I am by no means a chemist (beyond a secondary school level), but burning CO2 doesn’t seem possible. Doesn’t burning through application of some energy split the bonds of complicated stable molecules into less complicated, but stable molecules (by adding oxygen), thus releasing energy.

In this case; how do they recombine the CO2 into more complicated hydrocarbons? And if it’s energy negative, is it better to do this, or to use it to capture carbon?


> In this case; how do they recombine the CO2 into more complicated hydrocarbons?

Fischer–Tropsch process.

> And if it’s energy negative, is it better to do this, or to use it to capture carbon?

It's obviously "energy negative", as it would be a violation of thermodynamics for it not to be, entropy being how it is. As far as doing it over carbon capture, I would be more interested in hearing your thoughts on why carbon capture would be a better alternative.


"In this case; how do they recombine..." that is exactly what the article is about. E-fuels are atmospheric carbon dioxide that is electrolyzed using renewable sources and combined with additional hydrogen in order to produce octane. So, my original parent is saying the process we should focus on is sequestration (Atmospheric carbon dioxide -> electrolyze to carbon and oxygen [this is the energy intensive step] -> bury the carbon and leave the oxygen -> harvest natural hydrocarbons / oil -> distill into various weights -> burn the octane). I propose achieving similar atmospheric carbon balance with similar energy inputs with the cycle (Atmospheric carbon dioxide -> electrolyze to carbon and oxygen [same energy per carbon] -> hydogenate the carbon to octane for portability and compatibility reasons -> burn the octane). The only point in doing all of this of course is the huge installed user base for engines that burn octane, a portable and stable fuel.


There’s no possible way the process for carbon sequestration and fuel synthesis would use less e-fuel.


Synthetic fuels are generally cleaner in that they have significantly less sulfur and a decent bit less aromatics. There’s a great picture on Wikipedia that illustrates the difference.


Synthetic fuels done right are carbon neutral, a much better option than burning petroleum and adding more carbon to the system.

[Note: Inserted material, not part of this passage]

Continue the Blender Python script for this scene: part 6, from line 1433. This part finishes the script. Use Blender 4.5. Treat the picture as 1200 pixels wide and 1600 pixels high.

Formula 1 plans to move to synthetic fuel in 2026:

https://www.bbc.com/sport/formula1/61942876


The problem here is leaks.

Burning and recapturing is a carbon positive process without separately trying to recapture carbon out of the rest of the air.

The air at large has a very low concentration of CO2, so the capture is unfavourable. Your apparatus is only going to touch so many CO2 particles to recapture them, asides from CO2 being energetically favourable

And, once you have sequestered them, the sequestration also has to worry about leaks.

If you're using a synthetic fuel, those leaks move you from -100% net release towards 0% net release.

If you're using newly mined fuel, the leaks move you from 0% release towards 100% release

This doesn't account for the energy requirements to create the fuel


Doesn't sequestration also capture the things that the carbon is bonded with? Which is oxygen.


trees?

The marketing blurb for this fuel can say: we only kill birds! (Because wind turbines)


> we only kill birds!

Bats too. They don't even need to hit the bats to kill them. The difference in air pressure around the blades is enough to rupture bat lungs:

https://www.newscientist.com/article/dn14593-wind-turbines-m...

https://www.scientificamerican.com/article/bat-killings-by-w...


Which is interesting, but non-windturbine power is also responsible for mass bat deaths because the heat got too high

https://www.nrdc.org/stories/heat-wave-australia-killed-2300....


Turbines kill fewer birds per kWh than a coal plant.